High tech dairy factory opens in Gore, New Zealand

The opening of a new $240 million milk plant in Southland is expected to bring major benefits to the region’s farmers and the local economy.

Mataura Valley Milk’s nutrition plant near Gore has been offcially opened by the Minister of Agriculture, Damien O’Connor.

Its major shareholder is the China Animal Husbandry Group (CAHG), which is in partnership with New Zealand shareholders and Southland farmer shareholders.

Mataura Valley Milk’s plant is aiming to extract top value out of the region’s cows, targeting the premium nutrition market, ranging from infant formula through to the growing adult market.

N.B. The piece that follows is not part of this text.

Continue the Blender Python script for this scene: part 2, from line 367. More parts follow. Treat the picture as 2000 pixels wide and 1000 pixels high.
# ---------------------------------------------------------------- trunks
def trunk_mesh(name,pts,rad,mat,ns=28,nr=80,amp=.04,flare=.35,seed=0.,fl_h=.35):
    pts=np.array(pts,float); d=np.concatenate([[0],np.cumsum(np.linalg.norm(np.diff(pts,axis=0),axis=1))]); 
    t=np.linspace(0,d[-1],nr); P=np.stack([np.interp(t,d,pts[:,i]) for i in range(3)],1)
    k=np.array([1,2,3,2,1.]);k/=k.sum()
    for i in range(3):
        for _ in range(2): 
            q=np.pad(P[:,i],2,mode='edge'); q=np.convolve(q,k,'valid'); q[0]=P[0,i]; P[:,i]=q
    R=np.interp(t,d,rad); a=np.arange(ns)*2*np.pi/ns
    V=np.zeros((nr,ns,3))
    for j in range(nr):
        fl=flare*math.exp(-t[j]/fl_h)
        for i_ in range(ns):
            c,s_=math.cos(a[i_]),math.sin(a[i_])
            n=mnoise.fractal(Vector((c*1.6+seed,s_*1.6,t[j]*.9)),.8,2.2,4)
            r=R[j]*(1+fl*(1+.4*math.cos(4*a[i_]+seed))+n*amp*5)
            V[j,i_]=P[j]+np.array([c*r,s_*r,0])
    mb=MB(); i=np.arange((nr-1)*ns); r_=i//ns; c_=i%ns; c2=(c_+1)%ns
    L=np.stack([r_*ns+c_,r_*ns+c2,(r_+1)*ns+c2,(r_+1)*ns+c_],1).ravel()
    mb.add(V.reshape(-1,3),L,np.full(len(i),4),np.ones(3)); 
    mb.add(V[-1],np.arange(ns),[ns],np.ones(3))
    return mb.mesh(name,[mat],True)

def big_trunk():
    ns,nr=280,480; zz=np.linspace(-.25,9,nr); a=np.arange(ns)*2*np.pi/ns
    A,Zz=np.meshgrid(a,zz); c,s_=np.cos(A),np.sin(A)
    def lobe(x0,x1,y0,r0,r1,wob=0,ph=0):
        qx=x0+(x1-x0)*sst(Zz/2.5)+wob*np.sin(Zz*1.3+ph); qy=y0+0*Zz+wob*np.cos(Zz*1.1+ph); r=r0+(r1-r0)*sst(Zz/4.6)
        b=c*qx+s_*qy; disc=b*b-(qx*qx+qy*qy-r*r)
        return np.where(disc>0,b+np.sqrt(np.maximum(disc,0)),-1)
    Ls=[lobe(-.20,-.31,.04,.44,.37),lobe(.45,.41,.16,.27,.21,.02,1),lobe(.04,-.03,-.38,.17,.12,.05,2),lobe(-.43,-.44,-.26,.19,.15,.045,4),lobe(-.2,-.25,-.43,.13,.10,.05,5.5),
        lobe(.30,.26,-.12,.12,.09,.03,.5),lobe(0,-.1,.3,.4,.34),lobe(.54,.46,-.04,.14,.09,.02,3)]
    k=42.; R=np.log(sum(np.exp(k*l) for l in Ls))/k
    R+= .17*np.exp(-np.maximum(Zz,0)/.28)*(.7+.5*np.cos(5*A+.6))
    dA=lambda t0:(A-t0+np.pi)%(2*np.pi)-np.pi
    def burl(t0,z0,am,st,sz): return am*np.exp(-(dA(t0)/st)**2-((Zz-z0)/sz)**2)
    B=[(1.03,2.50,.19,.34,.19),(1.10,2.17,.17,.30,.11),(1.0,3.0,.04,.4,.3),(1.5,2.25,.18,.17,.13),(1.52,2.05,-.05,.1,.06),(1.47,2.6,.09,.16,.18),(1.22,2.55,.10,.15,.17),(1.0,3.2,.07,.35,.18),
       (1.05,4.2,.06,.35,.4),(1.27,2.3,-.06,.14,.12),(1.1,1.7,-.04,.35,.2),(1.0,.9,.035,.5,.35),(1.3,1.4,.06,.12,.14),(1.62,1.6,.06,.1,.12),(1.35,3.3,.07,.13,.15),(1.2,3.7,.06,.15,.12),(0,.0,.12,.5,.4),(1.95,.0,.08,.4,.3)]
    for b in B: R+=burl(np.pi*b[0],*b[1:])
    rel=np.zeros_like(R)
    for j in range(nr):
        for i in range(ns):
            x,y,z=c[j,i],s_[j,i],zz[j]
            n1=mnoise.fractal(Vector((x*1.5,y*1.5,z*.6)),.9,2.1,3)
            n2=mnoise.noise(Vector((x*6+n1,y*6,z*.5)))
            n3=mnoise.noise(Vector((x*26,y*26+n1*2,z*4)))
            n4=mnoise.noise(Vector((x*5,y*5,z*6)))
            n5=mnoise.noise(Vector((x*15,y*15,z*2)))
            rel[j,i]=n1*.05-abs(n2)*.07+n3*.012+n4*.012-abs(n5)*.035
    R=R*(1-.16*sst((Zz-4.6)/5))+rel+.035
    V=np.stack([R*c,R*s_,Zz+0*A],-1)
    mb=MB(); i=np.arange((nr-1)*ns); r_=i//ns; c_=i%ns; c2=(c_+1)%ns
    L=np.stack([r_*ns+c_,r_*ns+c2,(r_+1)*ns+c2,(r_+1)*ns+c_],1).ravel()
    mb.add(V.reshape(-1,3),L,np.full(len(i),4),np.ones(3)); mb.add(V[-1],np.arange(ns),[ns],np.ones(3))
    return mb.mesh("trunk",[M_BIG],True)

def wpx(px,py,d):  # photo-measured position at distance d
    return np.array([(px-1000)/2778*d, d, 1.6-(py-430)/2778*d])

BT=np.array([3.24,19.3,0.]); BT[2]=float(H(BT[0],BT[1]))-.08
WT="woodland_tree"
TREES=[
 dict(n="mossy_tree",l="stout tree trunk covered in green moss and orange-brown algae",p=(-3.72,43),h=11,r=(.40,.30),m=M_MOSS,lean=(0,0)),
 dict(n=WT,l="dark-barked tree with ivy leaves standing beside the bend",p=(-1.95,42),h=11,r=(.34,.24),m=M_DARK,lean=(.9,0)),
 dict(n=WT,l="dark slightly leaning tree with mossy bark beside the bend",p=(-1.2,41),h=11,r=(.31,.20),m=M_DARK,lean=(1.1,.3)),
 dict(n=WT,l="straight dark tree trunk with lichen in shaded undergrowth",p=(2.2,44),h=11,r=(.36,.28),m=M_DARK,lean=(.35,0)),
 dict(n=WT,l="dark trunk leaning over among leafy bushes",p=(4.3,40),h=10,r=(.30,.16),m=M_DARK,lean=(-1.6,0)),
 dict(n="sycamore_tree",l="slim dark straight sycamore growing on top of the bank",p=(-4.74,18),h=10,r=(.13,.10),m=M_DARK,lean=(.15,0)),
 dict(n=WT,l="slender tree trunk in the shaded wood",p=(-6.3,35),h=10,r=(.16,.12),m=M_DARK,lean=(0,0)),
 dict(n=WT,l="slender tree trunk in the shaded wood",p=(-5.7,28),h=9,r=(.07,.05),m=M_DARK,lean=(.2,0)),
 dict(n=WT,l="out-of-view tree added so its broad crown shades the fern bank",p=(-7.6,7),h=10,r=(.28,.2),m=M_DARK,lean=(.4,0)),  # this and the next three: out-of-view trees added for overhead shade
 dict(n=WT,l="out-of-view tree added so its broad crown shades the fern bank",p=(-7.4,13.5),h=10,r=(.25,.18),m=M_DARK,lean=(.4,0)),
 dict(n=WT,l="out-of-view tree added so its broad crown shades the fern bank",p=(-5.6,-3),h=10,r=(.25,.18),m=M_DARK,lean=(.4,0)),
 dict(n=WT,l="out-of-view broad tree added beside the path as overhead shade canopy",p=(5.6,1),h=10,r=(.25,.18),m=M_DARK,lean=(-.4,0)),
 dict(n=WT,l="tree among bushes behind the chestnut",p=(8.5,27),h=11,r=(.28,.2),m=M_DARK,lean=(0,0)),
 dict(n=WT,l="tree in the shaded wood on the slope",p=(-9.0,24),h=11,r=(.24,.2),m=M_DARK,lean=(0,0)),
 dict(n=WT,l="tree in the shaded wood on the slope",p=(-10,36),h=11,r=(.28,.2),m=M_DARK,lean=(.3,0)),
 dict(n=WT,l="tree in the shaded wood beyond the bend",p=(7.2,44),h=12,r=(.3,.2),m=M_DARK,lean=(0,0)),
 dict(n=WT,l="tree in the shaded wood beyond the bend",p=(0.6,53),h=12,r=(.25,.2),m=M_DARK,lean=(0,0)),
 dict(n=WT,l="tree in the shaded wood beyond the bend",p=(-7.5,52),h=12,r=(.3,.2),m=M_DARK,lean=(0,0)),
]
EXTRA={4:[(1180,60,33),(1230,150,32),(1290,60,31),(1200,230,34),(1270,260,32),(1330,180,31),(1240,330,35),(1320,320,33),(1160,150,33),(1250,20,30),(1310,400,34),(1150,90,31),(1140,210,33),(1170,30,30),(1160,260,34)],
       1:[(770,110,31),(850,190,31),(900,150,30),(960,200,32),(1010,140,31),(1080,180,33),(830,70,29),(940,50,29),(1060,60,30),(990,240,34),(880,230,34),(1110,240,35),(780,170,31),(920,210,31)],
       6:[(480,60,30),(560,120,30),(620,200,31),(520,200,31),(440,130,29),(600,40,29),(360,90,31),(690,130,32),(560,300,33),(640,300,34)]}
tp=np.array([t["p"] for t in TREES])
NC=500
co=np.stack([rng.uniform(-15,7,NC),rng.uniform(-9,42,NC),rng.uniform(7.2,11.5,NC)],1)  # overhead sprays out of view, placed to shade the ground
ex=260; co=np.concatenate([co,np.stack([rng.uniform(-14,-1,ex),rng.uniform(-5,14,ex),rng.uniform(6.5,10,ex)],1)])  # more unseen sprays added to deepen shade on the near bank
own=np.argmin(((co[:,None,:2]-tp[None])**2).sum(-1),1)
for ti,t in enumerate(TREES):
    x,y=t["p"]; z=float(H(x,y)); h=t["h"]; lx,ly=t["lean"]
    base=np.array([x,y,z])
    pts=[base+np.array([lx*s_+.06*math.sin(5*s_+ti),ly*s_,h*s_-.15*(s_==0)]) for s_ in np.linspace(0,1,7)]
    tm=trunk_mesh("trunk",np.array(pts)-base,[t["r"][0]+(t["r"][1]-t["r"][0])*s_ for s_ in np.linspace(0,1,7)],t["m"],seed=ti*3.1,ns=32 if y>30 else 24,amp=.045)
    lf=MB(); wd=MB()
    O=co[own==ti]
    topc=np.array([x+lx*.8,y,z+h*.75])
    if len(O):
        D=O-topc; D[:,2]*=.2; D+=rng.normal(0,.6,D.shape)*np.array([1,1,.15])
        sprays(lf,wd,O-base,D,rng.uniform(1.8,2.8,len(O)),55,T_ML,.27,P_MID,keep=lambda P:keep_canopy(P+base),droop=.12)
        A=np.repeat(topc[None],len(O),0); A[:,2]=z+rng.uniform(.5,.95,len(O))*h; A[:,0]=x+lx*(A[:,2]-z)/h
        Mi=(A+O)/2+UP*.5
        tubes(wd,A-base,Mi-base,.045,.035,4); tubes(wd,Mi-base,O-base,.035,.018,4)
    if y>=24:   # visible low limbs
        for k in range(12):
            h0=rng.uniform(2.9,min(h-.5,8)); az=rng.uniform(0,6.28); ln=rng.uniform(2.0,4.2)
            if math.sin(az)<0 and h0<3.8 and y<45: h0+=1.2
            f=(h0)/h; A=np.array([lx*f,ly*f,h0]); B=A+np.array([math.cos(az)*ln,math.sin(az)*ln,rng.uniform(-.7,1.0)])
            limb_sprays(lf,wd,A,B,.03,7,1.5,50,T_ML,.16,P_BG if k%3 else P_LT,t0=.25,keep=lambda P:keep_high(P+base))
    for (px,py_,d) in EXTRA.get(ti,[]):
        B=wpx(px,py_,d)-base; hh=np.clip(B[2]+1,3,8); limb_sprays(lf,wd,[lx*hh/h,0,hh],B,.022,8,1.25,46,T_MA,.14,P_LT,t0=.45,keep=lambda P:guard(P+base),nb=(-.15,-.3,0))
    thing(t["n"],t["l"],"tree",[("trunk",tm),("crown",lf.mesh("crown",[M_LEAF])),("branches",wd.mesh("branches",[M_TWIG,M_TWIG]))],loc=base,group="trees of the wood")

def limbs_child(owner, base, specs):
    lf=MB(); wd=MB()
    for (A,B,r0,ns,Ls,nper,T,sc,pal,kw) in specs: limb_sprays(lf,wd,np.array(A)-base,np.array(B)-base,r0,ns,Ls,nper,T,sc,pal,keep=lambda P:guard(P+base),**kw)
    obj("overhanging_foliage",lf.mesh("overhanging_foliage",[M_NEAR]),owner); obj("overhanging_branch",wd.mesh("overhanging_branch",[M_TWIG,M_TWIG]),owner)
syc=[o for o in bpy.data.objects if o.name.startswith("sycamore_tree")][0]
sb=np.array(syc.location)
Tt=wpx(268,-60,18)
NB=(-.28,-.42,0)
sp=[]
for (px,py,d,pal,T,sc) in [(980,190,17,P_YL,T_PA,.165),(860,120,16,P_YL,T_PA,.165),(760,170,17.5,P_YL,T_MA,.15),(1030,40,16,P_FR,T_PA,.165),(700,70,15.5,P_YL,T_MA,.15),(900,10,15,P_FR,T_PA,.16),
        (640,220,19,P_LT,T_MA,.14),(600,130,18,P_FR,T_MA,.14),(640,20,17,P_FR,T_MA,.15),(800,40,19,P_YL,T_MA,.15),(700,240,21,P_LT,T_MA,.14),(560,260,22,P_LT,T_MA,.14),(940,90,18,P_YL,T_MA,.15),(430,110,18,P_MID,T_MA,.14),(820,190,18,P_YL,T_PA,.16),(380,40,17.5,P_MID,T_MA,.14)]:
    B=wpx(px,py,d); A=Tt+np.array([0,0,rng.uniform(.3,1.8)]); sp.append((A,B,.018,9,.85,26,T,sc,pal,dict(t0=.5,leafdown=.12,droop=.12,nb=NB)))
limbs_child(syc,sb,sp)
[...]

“In New Zealand they might sell for $30 a can, but in some markets around the world, some people will pay up to $85 to $100 per can,” said General Manager Bernard May.

He said their vision has always been to create high value nutritional products.

“It’s taken a phenomenal effort, in excess of 900,000 hours, from a lot of people across a lot of sectors to get to where we are today,” he said.

Most of the company’s southern farmer suppliers are also shareholders, and many have defected from Fonterra, attracted by a higher payout for their milk.

In return, they’ll have to meet targets around sustainability, animal welfare, and milk quality.

“Because they see the opportunity to have a closer relationship with the customer at the other end, they see the opportunity to gain greater reward for their milk,” said Milk Supply Manager Dave Yardley.

Meanwhile the company believes it could be a model for the dairy industry.

“We believe we have struck the right balance to achieve a successful partnership model allowing all shareholders, including farmer shareholders, to invest in the global nutrition market, benefiting everyone involved,” said Mr May.

He said the plant is running at capacity, processing about 700,000 litres of milk a day, and the first shipment of whole milk powder left in early November.

Nutritional product trials begin in mid December, with the first commercial production set down for February. A rigorous testing process follows, with first nutritional products likely to be leaving the plant in April.

The high-tech plant will also boost the Southland economy by around $90 million a year.